I think some of these resorts can make sense. For those of us that have real winters and want to do a winter golf trip to Florida, where can you go for quality golf? There is lots of mediocre places, but very few resorts or even cities that have world class courses. Streamsong came along and kind of filled that void, and now we have Cabot Citrus about to join it.
How many world-class courses can be built before some of them no longer qualify as world class?
Cabot Citrus is interesting... it appears they're on their way to being one more $300+ per round destination, joining Sawgrass and Bay Hill and Streamsong and Doral and others in Florida alone. For the last few years, whenever I've traveled to high end destination courses, I don't exactly get a sense that there's a lack of demand due to market oversaturation.

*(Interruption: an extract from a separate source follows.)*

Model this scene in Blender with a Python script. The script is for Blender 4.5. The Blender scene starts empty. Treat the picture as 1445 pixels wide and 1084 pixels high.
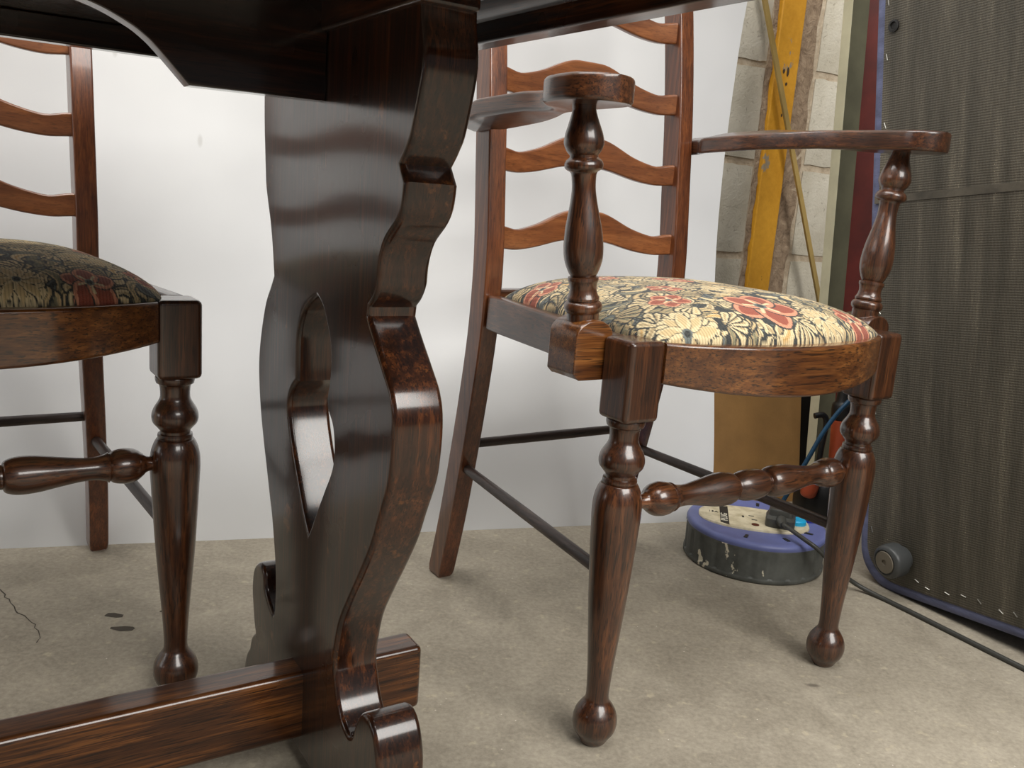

On the opposite end of the spectrum, there are plenty of affordable golf resorts that my local friends still look forward to visiting for their annual buddies' #CansAndCarts weekends. We don't talk much on this site about Peninsula, Perry Park, and Fairway in Wheatley, but they stay booked solid all season long. With many Michiganders! I cannot believe that people drive 6+ hours to get to Bright Leaf specifically, but they do.
It's the World Woods-type courses that seem like they're disappearing - places that are reasonably affordable and also provide very good and interesting architecture. I tried to come up with a good spring thaw-out trip earlier this year. I wanted to find a spot in the Southeast US that was semi-reasonably priced while still offering interesting architecture. Seemed like the options were basically "Come up with a package in the Southern Pines region, or go to Mossy Oak/Old Waverley."
I guess my hope would be that there IS a destination golf bubble forming, and that when it bursts, we'll have a lot more options in that "just right" pocket that I was looking for. But I'm not holding my breath - I suspect it's another case of the disappearing middle class.